Я искал хоть какую-нибудь малость, которая могла сохраниться со времен гордого расцвета этого города, но не нашел ничего. Набеги, войны, века застоя стерли все следы прошлого. Мне сказали, что остатки древнего города лежат на пятнадцать-двадцать футов ниже поверхности современного Тарсуса. Лопаты людей, копавших у себя в погребе или на заднем дворе, натыкались на своды арок и капители колонн, погребенные под землей.
Мне показали арку, называемую Аркой Святого Павла, но не имеющую никакого отношения к апостолу. Возможно, это византийская арка, которой греческое православное духовенство, выдворенное отсюда в 1922-м, успело дать ее гордое имя.
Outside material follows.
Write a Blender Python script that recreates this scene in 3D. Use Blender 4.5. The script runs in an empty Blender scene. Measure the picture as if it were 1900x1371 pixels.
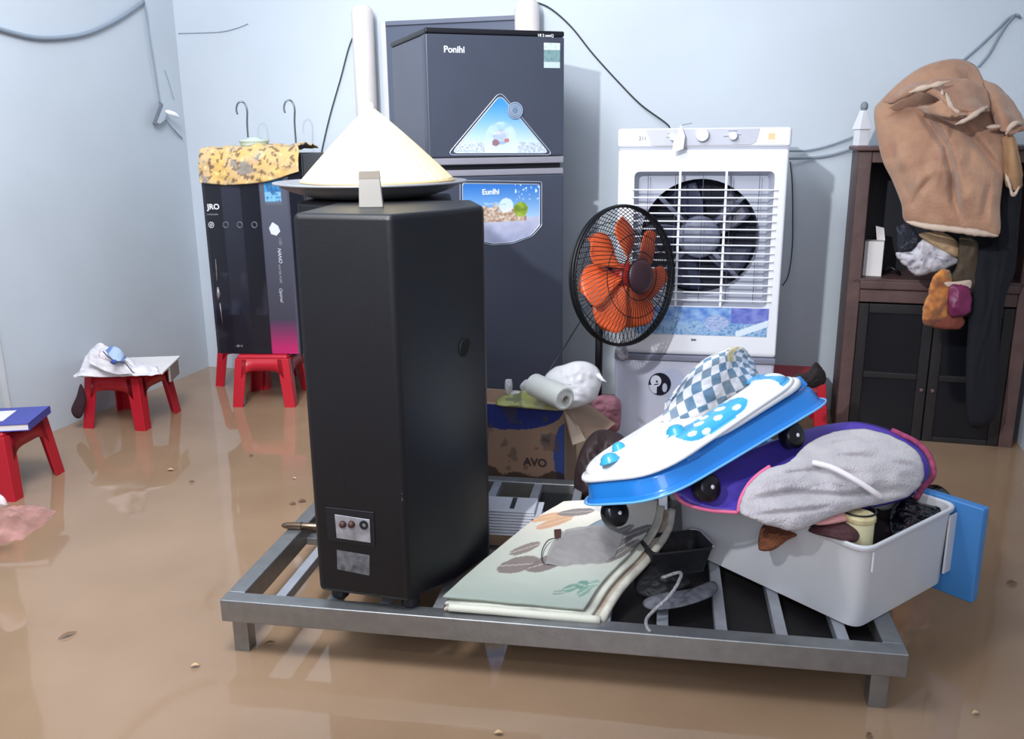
import bpy, bmesh, math, random
from mathutils import Vector, Matrix, noise
random.seed(7)
PI = math.pi
SC = bpy.context.scene
COL = SC.collection

# ------------------------------------------------------------------ camera, light, exposure
FPX, CAMZ, HOR, ROLL = 1650.0, 1.1, 250.0, 0.010
TH = math.atan((685.5 - HOR) / FPX)
CR, SR = math.cos(ROLL), math.sin(ROLL)
UPV = Vector((0, math.sin(TH), math.cos(TH)))
FWD = Vector((0, math.cos(TH), -math.sin(TH)))
XV = Vector((1, 0, 0))
RGT_C = XV * CR - UPV * SR
UP_C = XV * SR + UPV * CR
cam_d = bpy.data.cameras.new('camera')
cam = bpy.data.objects.new('camera', cam_d)
COL.objects.link(cam)
m3 = Matrix((RGT_C, UP_C, -FWD)).transposed()
cam.matrix_world = Matrix.Translation((0, 0, CAMZ)) @ m3.to_4x4()
cam_d.sensor_fit = 'HORIZONTAL'
cam_d.sensor_width = 36
cam_d.lens = FPX / 1900 * 36
cam_d.clip_start = 0.02
SC.camera = cam
CAM = Vector((0, 0, CAMZ))

SC.view_settings.view_transform = 'Standard'
SC.view_settings.look = 'None'
SC.view_settings.gamma = 1
SC.view_settings.use_curve_mapping = False
SC.view_settings.exposure = -0.18

wd = bpy.data.worlds.new('world')
SC.world = wd
wd.use_nodes = True
wd.node_tree.nodes['Background'].inputs[0].default_value = (0.62, 0.74, 1.0, 1)
wd.node_tree.nodes['Background'].inputs[1].default_value = 0.25


def area(name, loc, target, size, power, color, size_y=None):
    l = bpy.data.lights.new(name, 'AREA')
    l.energy = power
    l.color = color
    l.size = size
    if size_y:
        l.shape = 'RECTANGLE'
        l.size_y = size_y
    o = bpy.data.objects.new(name, l)
    COL.objects.link(o)
    o.location = loc
    d = Vector(target) - Vector(loc)
    o.rotation_euler = d.to_track_quat('-Z', 'Y').to_euler()
    return o


def spot(name, loc, target, angle, blend, power, color, radius):
    l = bpy.data.lights.new(name, 'SPOT')
    l.energy = power
    l.color = color
    l.spot_size = math.radians(angle)
    l.spot_blend = blend
    l.shadow_soft_size = radius
    o = bpy.data.objects.new(name, l)
    COL.objects.link(o)
    o.location = loc
    o.rotation_euler = (Vector(target) - Vector(loc)).to_track_quat('-Z', 'Y').to_euler()
    return o


spot('work_lamp', (-0.85, 0.15, 2.0), (0.20, 2.9, 0.90), 62, 0.8, 330, (0.96, 0.98, 1.0), 0.035)
area('left_wall_fill', (-0.75, 1.3, 2.45), (-1.95, 2.6, 1.3), 0.9, 85, (0.92, 0.95, 1.0))  # unseen fill added to brighten the left wall
area('ceiling_fill', (-0.9, 1.7, 2.85), (-1.0, 1.8, 0), 2.2, 24, (0.86, 0.92, 1.0), 2.2)  # added soft overhead fill, no opening in the ceiling
area('rear_fill', (-0.4, -1.6, 1.9), (-1.6, 3.0, 1.4), 1.6, 50, (0.94, 0.94, 1.0), 1.6)  # added fill behind the camera, no door there


# ------------------------------------------------------------------ pixel to world helpers
def ray(px, py):
    return RGT_C * (px - 950) + UP_C * (685.5 - py) + FWD * FPX


def W(px, py, d):                       # point at distance d in front of the camera
    r = ray(px, py)
    return CAM + r * (d / r.y)


def G(px, py, z=0.0):                   # point at height z
    r = ray(px, py)
    return CAM + r * ((z - CAMZ) / r.z)


def PL(px, py, p0, n):                  # point on a plane
    r = ray(px, py)
    p0 = Vector(p0)
    n = Vector(n)
    return CAM + r * ((p0 - CAM).dot(n) / r.dot(n))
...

Современный город занимает лишь небольшую часть земли, на которой стояли когда-то мраморные храмы, колоннады, бани, площади римского Тарса. Довольно далеко от города, на пустырях и в хлопковых полях торчат, как гнилые зубы, остатки городских стен. И хрустально-чистый Кидн, гордость древнего Тарса, не течет больше через центр города. Император Юстиниан велел прорыть канал на восток, чтобы отводить лишнюю воду весной, но в годы упадка жители Тарса не чистили русла, и в результате в один прекрасный день Кидн хлынул в канал Юстиниана вместо того, чтобы мирно течь через город.
Те же самые ужасающие лень и небрежение привели к тому, что когда-то великолепные залив и гавань заросли илом. Теперь это — болото шириной тридцать миль, здесь гнездятся дикие утки и размножаются малярийные комары.
Если бы жители древнего Тарса, которые любили посидеть под мраморными колоннами на берегу Кидна и поболтать о том о сем, могли знать, во что превратится город, чьи великолепие и пышность так радовали их сердца, возможно, в греческом или древнееврейском не нашлось бы слов, способных адекватно передать их горечь.
Я был готов увидеть жалкие деревянные лачуги, немощеные дороги, пустыри, небритых угрюмых людей, лошадей с косматыми гривами — и тем не менее контраст сегодняшнего Тарсуса с прекрасным эллинистическим городом вызвал у меня настоящий шок. Если бы это был не Тарсус, пожалуй, мне было бы даже любопытно наблюдать здешнюю жизнь. Но то, что именно этот город находится в таком запустении, показалось мне настолько трагичным, что сразу захотелось бежать прочь.